» **MATERIAL PROVIDED**:
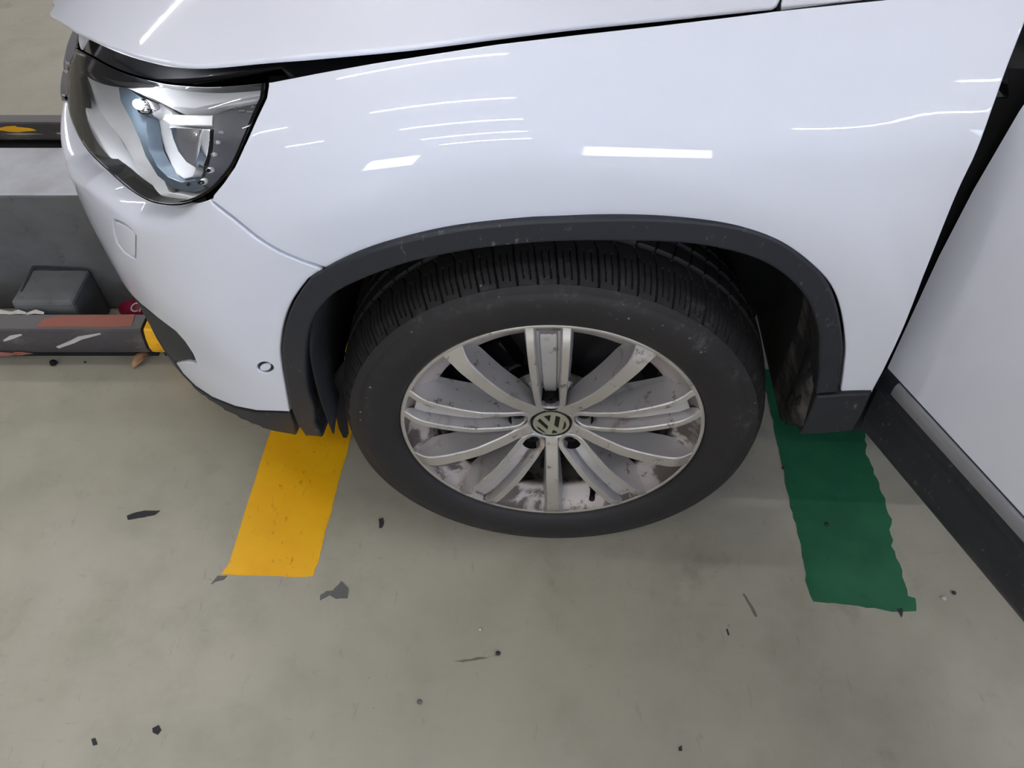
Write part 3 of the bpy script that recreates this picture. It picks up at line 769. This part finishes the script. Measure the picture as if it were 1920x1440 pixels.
# bulb
bc, bn = skin(*[np.array([q]) for q in pickn(*z4([(705, 650)])[0], -.03)], -.03); bc = bc[0]; bn = bn[0]
rings = []
ax = Vector(bn); e1 = ax.orthogonal().normalized(); e2 = ax.cross(e1)
for d_, r_ in ((-.04, .010), (-.005, .011), (.008, .010), (.016, .006), (.018, .001)):
    rings.append([tuple(Vector(bc)+ax*d_+e1*(r_*math.cos(a))+e2*(r_*math.sin(a))) for a in np.linspace(0, 2*math.pi, 17)[:-1]])
mesh('bulb_holder', *loft(rings[:3], caps=True), M['chrome'], LP)
mesh('bulb', *loft([[tuple(Vector(bc)+ax*d_+e1*(r_*math.cos(a))+e2*(r_*math.sin(a))) for a in np.linspace(0, 2*math.pi, 13)[:-1]] for d_, r_ in ((.008, .006), (.014, .0062), (.018, .004), (.020, .0008))], caps=True), M['filament'], LP)['label'] = 'lit side lamp bulb'

# ---- grille beside the lamp
GR = empty('grille', (0, 0, 0), CAR)
gin = pickn(127, 203); gtop = pickn(142, 90)
gp = [(141, 86), (129, 112), (124, 152), (126, 205), ('uv', UF, gin[1]-.005), ('uv', UF, gtop[1]+.01), (135, 62)]
panel('grille_panel', gp, M['gloss_black'], GR, off=-.012, depth=.02)
def bar(name, uv0, dv, mat, off=.004, wv=.006, u1=UF):
    us = np.linspace(uv0[0], u1, 40); rings = []
    for u_ in us:
        sec = []
        for v_, o_ in ((-wv, -.01), (-wv, off), (-wv*.4, off+.003), (wv*.4, off+.003), (wv, off), (wv, -.01)):
            P, N = skin(np.array([u_]), np.array([uv0[1]+dv+v_]), o_); sec.append(tuple(P[0]))
        rings.append(sec)
    return mesh(name, *loft(rings, caps=True), M[mat], GR, True, None, None, 40)
for q in ((125, 117), (122, 133), (118, 178), (119, 190)):
    bar('chrome_bar', pickn(*q, 0.), 0, 'chrome', -.001, .0016)
bar('top_bar', pickn(150, 74, 0.), .0, 'bezel', -.009, .006)

# ================================================================== WHEEL
H0 = .335
WH = empty('wheel', (0, 0, H0), CAR); WH['label'] = 'silver alloy wheel with paired spokes and a worn black tyre'
ROT = math.radians(3.1)
WH.rotation_euler = (0, -ROT, 0)
NSEG = 160
def lathe(prof, n=NSEG, closed=False):
    rings = [[(r*math.cos(a), y, r*math.sin(a)) for r, y in prof] for a in np.linspace(0, 2*math.pi, n+1)[:-1]]
    return loft(rings, closed_ring=closed, closed_loft=True)
# tyre with modelled tread
pitch = 76; per = 30; NT_ = pitch*per
ys = np.concatenate([np.linspace(-.0055, .070, 40), np.linspace(.072, .196, 40), [.205, .215]])
def crown(y): return .3465-.0105*((y-.108)/.09)**2-.9*np.clip(.022-y, 0, 1)**1.35*1.0
def depthf(ph, y):
    """ph 0..1 inside the pitch"""
    d = np.zeros_like(ph+y)
    bend = .10*np.sin((y-.015)/.05*2.2)
    q = (ph-bend) % 1.0
    def slot(c, w, y0, y1, dep): return dep*np.clip(1-np.abs(((q-c+.5) % 1)-.5)/w, 0, 1)**.5*((y > y0) & (y < y1))
    d = np.maximum(d, slot(.5, .055, -.0045, .052, .0060))
    d = np.maximum(d, slot(.83, .035, .002, .046, .004)); d = np.maximum(d, slot(.17, .035, .004, .046, .004))
    q2 = (ph-bend-(y-.052)*14) % 1.0
    d = np.maximum(d, .005*np.clip(1-np.abs(q2-.5)/.06, 0, 1)**.5*((y >= .050) & (y < .068)))
    for c in (.073, .108, .143): d = np.maximum(d, .0075*np.clip(1.25-np.abs(y-c)/.0042, 0, 1))
    q3 = (ph+(y-.09)*9) % 1.0
    d = np.maximum(d, .004*np.clip(1-np.abs(q3-.5)/.06, 0, 1)**.5*((y > .078) & (y < .2)))
    return d
ang = np.arange(NT_)/NT_*2*np.pi
PH = (np.arange(NT_) % per)/per
Yg, PHg = np.meshgrid(ys, PH); R = crown(Yg)-depthf(PHg, Yg)
AA = np.repeat(ang[:, None], len(ys), 1)
V = np.stack([R*np.cos(AA), Yg, R*np.sin(AA)], -1).reshape(-1, 3)
m_ = len(ys); idx = np.arange(NT_*m_).reshape(NT_, m_); nx = np.roll(idx, -1, 0)
F = np.stack([idx[:, :-1], idx[:, 1:], nx[:, 1:], nx[:, :-1]], -1).reshape(-1, 4)
def squash(V, rot=ROT):
    V = np.array(V, float); c, s = math.cos(-rot), math.sin(-rot)
    zw = V[:, 2]*math.cos(rot)+V[:, 0]*math.sin(rot)   # world height over the hub
    xw = V[:, 0]*math.cos(rot)-V[:, 2]*math.sin(rot)
    lim = -H0+.0008; zw2 = np.maximum(zw, lim)
    return np.stack([xw*math.cos(rot)+zw2*math.sin(rot), V[:, 1], zw2*math.cos(rot)-xw*math.sin(rot)], -1)
mesh('tread', squash(V), F, M['tyre'], WH, True, None, None, 30)
sw = [(.2445, .012), (.2435, .004), (.2455, -.003), (.252, -.008), (.262, -.0115), (.275, -.0145), (.288, -.0155), (.300, -.0140), (.3085, -.0115), (.3095, -.0102), (.3125, -.0098), (.319, -.0070), (crown(np.array(-.0055))-.0002, -.0057)]
sw = [(float(a), b) for a, b in sw]
V, F = lathe(sw, 240); V = squash(V)
mesh('sidewall', V, [f[::-1] for f in F], M['tyre'], WH, True, None, None, 50)
sw2 = [(.335, .212), (.30, .235), (.25, .225), (.235, .21)]; V, F = lathe(sw2, 120); mesh('inner_sidewall', squash(V), F, M['tyre'], WH)
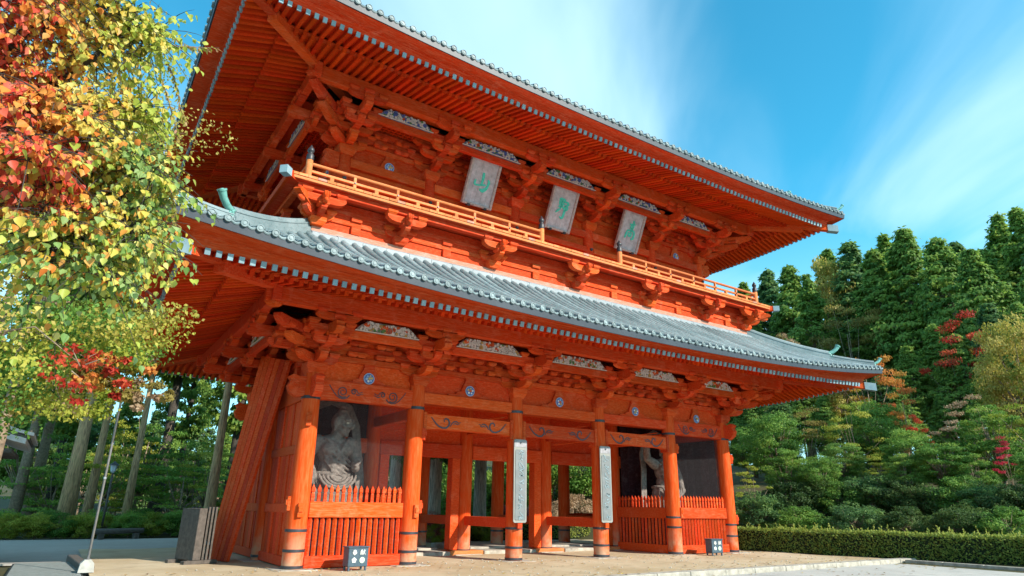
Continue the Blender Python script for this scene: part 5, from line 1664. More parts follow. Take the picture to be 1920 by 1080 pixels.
L_CON = leaf_mat('dark conifer needles', [(0.0, (0.06, 0.14, 0.06)), (0.5, (0.12, 0.235, 0.07)), (1.0, (0.22, 0.33, 0.08))], 0.5)
L_CON2 = leaf_mat('green cypress needles', [(0.0, (0.10, 0.21, 0.045)), (0.5, (0.20, 0.33, 0.06)), (1.0, (0.34, 0.44, 0.08))], 0.5)
L_GRN = leaf_mat('green broad leaves', [(0.0, (0.08, 0.18, 0.03)), (0.5, (0.16, 0.31, 0.05)), (1.0, (0.32, 0.43, 0.07))])
L_SHD = leaf_mat('deep green shrub leaves', [(0.0, (0.035, 0.075, 0.02)), (0.5, (0.07, 0.13, 0.03)), (1.0, (0.14, 0.20, 0.05))])
L_YG = leaf_mat('yellow-green leaves', [(0.0, (0.19, 0.26, 0.025)), (0.5, (0.35, 0.38, 0.045)), (1.0, (0.52, 0.47, 0.08))])
L_YEL = leaf_mat('golden leaves', [(0.0, (0.24, 0.26, 0.035)), (0.5, (0.46, 0.38, 0.07)), (1.0, (0.60, 0.46, 0.14))])
L_ORG = leaf_mat('orange leaves', [(0.0, (0.42, 0.24, 0.03)), (0.5, (0.62, 0.27, 0.05)), (1.0, (0.66, 0.16, 0.05))])
L_RED = leaf_mat('red leaves', [(0.0, (0.28, 0.02, 0.012)), (0.5, (0.52, 0.04, 0.018)), (1.0, (0.62, 0.13, 0.05))])
L_CRI = leaf_mat('crimson leaves', [(0.0, (0.30, 0.008, 0.03)), (0.5, (0.55, 0.02, 0.06)), (1.0, (0.62, 0.07, 0.10))])
L_PNK = leaf_mat('dusty pink leaves', [(0.0, (0.34, 0.22, 0.11)), (0.5, (0.48, 0.32, 0.20)), (1.0, (0.56, 0.42, 0.28))])
L_BRN = leaf_mat('bronze leaves', [(0.0, (0.16, 0.13, 0.03)), (0.5, (0.26, 0.20, 0.045)), (1.0, (0.36, 0.28, 0.07))])
L_AZA = leaf_mat('pink azalea leaves', [(0.0, (0.22, 0.05, 0.05)), (0.5, (0.45, 0.13, 0.12)), (1.0, (0.55, 0.25, 0.2))])
L_MIX = leaf_mat('turning maple leaves', [(0.0, (0.10, 0.14, 0.015)), (0.35, (0.24, 0.24, 0.025)), (0.65, (0.40, 0.26, 0.035)), (1.0, (0.42, 0.13, 0.035))])
L_HDG = leaf_mat('clipped hedge leaves', [(0.0, (0.10, 0.16, 0.03)), (0.5, (0.28, 0.34, 0.06)), (1.0, (0.52, 0.52, 0.12))], 0.45)
def mat_bark(name, col):
    t = NT(name); p = t.pos()
    a = t.noise(p, 7.0, 6, 0.65, stretch=(2.2, 2.2, 0.22)); b = t.noise(p, 1.3, 4, 0.6)
    c = t.mix(t.ramp(a, [(0.36, 0.0), (0.62, 1.0)]), tuple(v * 0.35 for v in col), col)
    c = t.mix(t.ramp(b, [(0.45, 0.0), (0.7, 0.6)]), c, tuple(v * w for v, w in zip(col, (0.75, 0.85, 0.75))))
    return t.pbr(c, 0.92, 0, a, 1.0, 0.12, 0.15)
BARK = mat_plain('grey brown bark', (0.24, 0.17, 0.115), 0.9, 0.4, 7, 0.8)
BARK_P = mat_bark('pale cedar bark', (0.78, 0.47, 0.26))
BARK_D = mat_plain('dark bark', (0.06, 0.05, 0.04), 0.9, 0.4, 7, 0.8)
HCORE = mat_plain('dark hedge inside', (0.012, 0.02, 0.006), 0.95, 0.3, 8)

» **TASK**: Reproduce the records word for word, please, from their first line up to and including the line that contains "side lamp bulb'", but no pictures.

» **FINISHED ANSWER**:
Write part 3 of the bpy script that recreates this picture. It picks up at line 769. This part finishes the script. Measure the picture as if it were 1920x1440 pixels.
# bulb
bc, bn = skin(*[np.array([q]) for q in pickn(*z4([(705, 650)])[0], -.03)], -.03); bc = bc[0]; bn = bn[0]
rings = []
ax = Vector(bn); e1 = ax.orthogonal().normalized(); e2 = ax.cross(e1)
for d_, r_ in ((-.04, .010), (-.005, .011), (.008, .010), (.016, .006), (.018, .001)):
    rings.append([tuple(Vector(bc)+ax*d_+e1*(r_*math.cos(a))+e2*(r_*math.sin(a))) for a in np.linspace(0, 2*math.pi, 17)[:-1]])
mesh('bulb_holder', *loft(rings[:3], caps=True), M['chrome'], LP)
mesh('bulb', *loft([[tuple(Vector(bc)+ax*d_+e1*(r_*math.cos(a))+e2*(r_*math.sin(a))) for a in np.linspace(0, 2*math.pi, 13)[:-1]] for d_, r_ in ((.008, .006), (.014, .0062), (.018, .004), (.020, .0008))], caps=True), M['filament'], LP)['label'] = 'lit side lamp bulb'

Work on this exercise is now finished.